_Problem statement_
Set down, exactly as written, the lines from the top of the data to the line that holds "C = scn.collection", and omit the pictures.

_Dataset section_
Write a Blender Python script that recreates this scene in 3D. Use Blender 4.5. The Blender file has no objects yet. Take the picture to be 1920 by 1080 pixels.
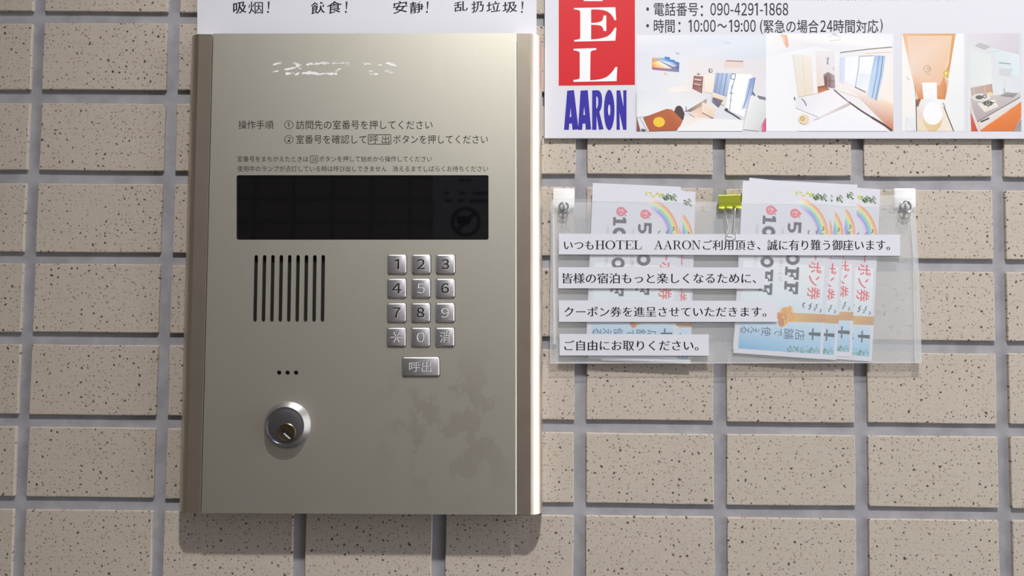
import bpy, bmesh, math, random
from mathutils import Vector, Matrix
import numpy as np
random.seed(7)
scn = bpy.context.scene
C = scn.collection

# ---------------------------------------------------------------- camera, world, light, exposure
S = 0.00045                      # metres on the tile face per photo pixel at the foot of the camera
F = 1500.0                       # focal length in pixels of the 1920 frame
Z = F * S                        # camera to tile face
EYE = 1.45                       # camera height
AX, AY, AZ = 0.0500780563, -0.010753233, -0.00898727507
def _rot():
    a, b, c = AX, AY, AZ
    Rx = np.array([[1,0,0],[0,math.cos(a),-math.sin(a)],[0,math.sin(a),math.cos(a)]])
    Ry = np.array([[math.cos(b),0,math.sin(b)],[0,1,0],[-math.sin(b),0,math.cos(b)]])
    Rz = np.array([[math.cos(c),-math.sin(c),0],[math.sin(c),math.cos(c),0],[0,0,1]])
    return Ry @ Rx @ Rz
RM = _rot()
def cv2w(d): return Vector((d[0], d[2], -d[1]))
cam = bpy.data.cameras.new('camera'); cam.sensor_width = 36; cam.lens = F / 1920 * 36
cam.clip_start = 0.01; cam.clip_end = 50
co = bpy.data.objects.new('camera', cam); C.objects.link(co)
_x = cv2w(RM @ np.array([1,0,0])); _u = cv2w(RM @ np.array([0,-1,0])); _b = cv2w(RM @ np.array([0,0,-1]))
M = Matrix(((_x.x,_u.x,_b.x,0),(_x.y,_u.y,_b.y,-Z),(_x.z,_u.z,_b.z,EYE),(0,0,0,1)))
co.matrix_world = M
scn.camera = co
cam.dof.use_dof = False

wd = bpy.data.worlds.new('daylight'); scn.world = wd; wd.use_nodes = True
wd.node_tree.nodes['Background'].inputs[0].default_value = (0.95, 0.97, 1.0, 1)
wd.node_tree.nodes['Background'].inputs[1].default_value = 3.35

LAMP = (0.15, -1.05, EYE + 1.52)          # downlight in the ceiling, its beam thrown towards the right of the wall
ld = bpy.data.lights.new('ceiling_lamp_light', 'SPOT'); ld.shadow_soft_size = 0.042
ld.spot_size = math.radians(84); ld.spot_blend = 1.0
ld.energy = 140.0; ld.color = (1.0, 0.98, 0.965)
lo = bpy.data.objects.new('ceiling_lamp_light', ld); C.objects.link(lo)
lo.location = LAMP
lo.rotation_euler = (Vector((0.50, 0, EYE - 0.22)) - Vector(LAMP)).to_track_quat('-Z', 'Y').to_euler()

vs = scn.view_settings
vs.view_transform = 'Standard'; vs.look = 'None'; vs.gamma = 1; vs.exposure = 0.0
vs.use_curve_mapping = False
scn.display_settings.display_device = 'sRGB'

# ---------------------------------------------------------------- helpers
def lin(c):
    return tuple(((v/255)/12.92 if v/255 <= 0.04045 else (((v/255)+0.055)/1.055)**2.4) for v in c[:3])
def UV(x, y, h=0.0):
    """the point of the plane h in front of the tile faces that photo pixel x,y shows"""
    d = RM @ np.array([(x-960)/F, (y-540)/F, 1.0])
    k = (Z - h) / d[2]
    return d[0]*k, -d[1]*k
def W(x, y, h=0.0):
    u, v = UV(x, y, h)
    return Vector((u, -h, EYE + v))
PXM = S                          # one pixel in metres on the tile face

def mat(name, col, rough=0.5, metal=0.0, spec=0.5, **k):
    m = bpy.data.materials.new(name); m.use_nodes = True
    b = m.node_tree.nodes['Principled BSDF']
    b.inputs['Base Color'].default_value = (*lin(col), 1)
    b.inputs['Roughness'].default_value = rough
    b.inputs['Metallic'].default_value = metal
    b.inputs['Specular IOR Level'].default_value = spec
    for kk, v in k.items(): b.inputs[kk.replace('_', ' ')].default_value = v
    return m
def nodes(m): return m.node_tree.nodes, m.node_tree.links, m.node_tree.nodes['Principled BSDF']
def N(nt, t, **k):
    n = nt.nodes.new(t)
    for a, v in k.items(): setattr(n, a, v)
    return n

def mesh_obj(name, verts, faces, m, parent=None, smooth=False, cols=None, origin=None):
    me = bpy.data.meshes.new(name)
    if origin is None:
        n = max(1, len(verts)); origin = Vector((sum(v[0] for v in verts)/n, sum(v[1] for v in verts)/n, sum(v[2] for v in verts)/n))
    me.from_pydata([tuple(Vector(v)-origin) for v in verts], [], faces)
    if cols:
        a = me.color_attributes.new('Col', 'FLOAT_COLOR', 'POINT')
        for i, c in enumerate(cols): a.data[i].color = (*c, 1)
    if smooth:
        for p in me.polygons: p.use_smooth = True
    me.update()
    if m: me.materials.append(m)
    o = bpy.data.objects.new(name, me); C.objects.link(o)
    o.location = origin
    if parent:
        o.parent = parent
        o.location = origin - WL[parent.name] if parent.name in WL else origin
    WL[o.name] = origin.copy() if parent is None else origin.copy()
    return o
WL = {}
def empty(name, loc):
    o = bpy.data.objects.new(name, None); C.objects.link(o); o.location = loc; o.empty_display_size = 0.02
    WL[o.name] = Vector(loc); return o
def tag(o, label=None, cat=None, group=None, kind=None):
    if label: o['label'] = label
    if cat: o['category'] = cat
    if group: o['group'] = group
    if kind: o['kind'] = kind
    return o

def rring(pts_w, rings):
    """loft: pts_w = outline in the wall plane as (x,z); rings = [(inset, h)] -> verts, faces capped at the last ring"""
    n = len(pts_w)
    area = sum(pts_w[i][0]*pts_w[(i+1)%n][1]-pts_w[(i+1)%n][0]*pts_w[i][1] for i in range(n))
    P = [Vector(p) for p in pts_w]
    if area < 0: P.reverse()
    V, Fc = [], []
    for ins, h in rings:
        for i in range(n):
            a, b, c = P[i-1], P[i], P[(i+1)%n]
            e1 = (b-a).normalized(); e2 = (c-b).normalized()
            n1 = Vector((-e1.y, e1.x)); n2 = Vector((-e2.y, e2.x))
            mm = n1+n2
            L = 1/max(0.35, (1+n1.dot(n2))/2) / 2
            q = b + mm*ins*L
            V.append(Vector((q.x, -h, q.y)))
    for r in range(len(rings)-1):
        for i in range(n):
            a = r*n+i; b = r*n+(i+1)%n
            Fc.append((a, b, b+n, a+n))
    Fc.append(tuple((len(rings)-1)*n+i for i in range(n)))
    return V, Fc
def rrect(x0, y0, x1, y1, r, n=4):
    """rounded rectangle outline, any units"""
    out = []
    for cx, cy, a0 in ((x1-r, y0+r, -90), (x1-r, y1-r, 0), (x0+r, y1-r, 90), (x0+r, y0+r, 180)):
        for k in range(n+1):
            a = math.radians(a0+90*k/n); out.append((cx+r*math.cos(a), cy+r*math.sin(a)))
    return out
def ell(cx, cy, rx, ry=None, n=24, a0=0, a1=360, rot=0):
    ry = rx if ry is None else ry
    out = []
    full = abs(a1-a0) >= 360
    for k in range(n if full else n+1):
        a = math.radians(a0+(a1-a0)*k/n); x, y = rx*math.cos(a), ry*math.sin(a)
        c, s = math.cos(math.radians(rot)), math.sin(math.radians(rot))
        out.append((cx+x*c-y*s, cy+x*s+y*c))
    return out
def wpts(pts, h):
    out = []
    for x, y in pts:
        u, v = UV(x, y, h); out.append((u, EYE+v))
    return out
def loft(name, pts_px, hmap, rings, m, parent=None, smooth=False):
    V, Fc = rring(wpts(pts_px, hmap), rings)
    return mesh_obj(name, V, Fc, m, parent, smooth)
def smooth_angle(o, deg=35):
    me = o.data
    for p in me.polygons: p.use_smooth = True
    try: me.set_sharp_from_angle(angle=math.radians(deg))
    except Exception: pass
def tube(name, pts, r, m, parent=None, n=8, closed=False):
    P = [Vector(p) for p in pts]; V, Fc = [], []
    L = len(P); up = None
    for i in range(L):
        if closed: t = (P[(i+1)%L]-P[i-1])
        else: t = P[min(L-1, i+1)]-P[max(0, i-1)]
        t.normalize()
        if up is None:
            up = t.orthogonal().normalized()
        up = (up - t*up.dot(t)).normalized()
        s = t.cross(up)
        for k in range(n):
            a = 2*math.pi*k/n
            V.append(P[i]+up*(r*math.cos(a))+s*(r*math.sin(a)))
    for i in range(L if closed else L-1):
        for k in range(n):
            a = i*n+k; b = i*n+(k+1)%n; j = ((i+1)%L)*n
            Fc.append((a, b, j+(k+1)%n, j+k))
    if not closed:
        Fc.append(tuple(range(n))[::-1]); Fc.append(tuple((L-1)*n+k for k in range(n)))
    return mesh_obj(name, V, Fc, m, parent, True)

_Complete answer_
Write a Blender Python script that recreates this scene in 3D. Use Blender 4.5. The Blender file has no objects yet. Take the picture to be 1920 by 1080 pixels.
import bpy, bmesh, math, random
from mathutils import Vector, Matrix
import numpy as np
random.seed(7)
scn = bpy.context.scene
C = scn.collection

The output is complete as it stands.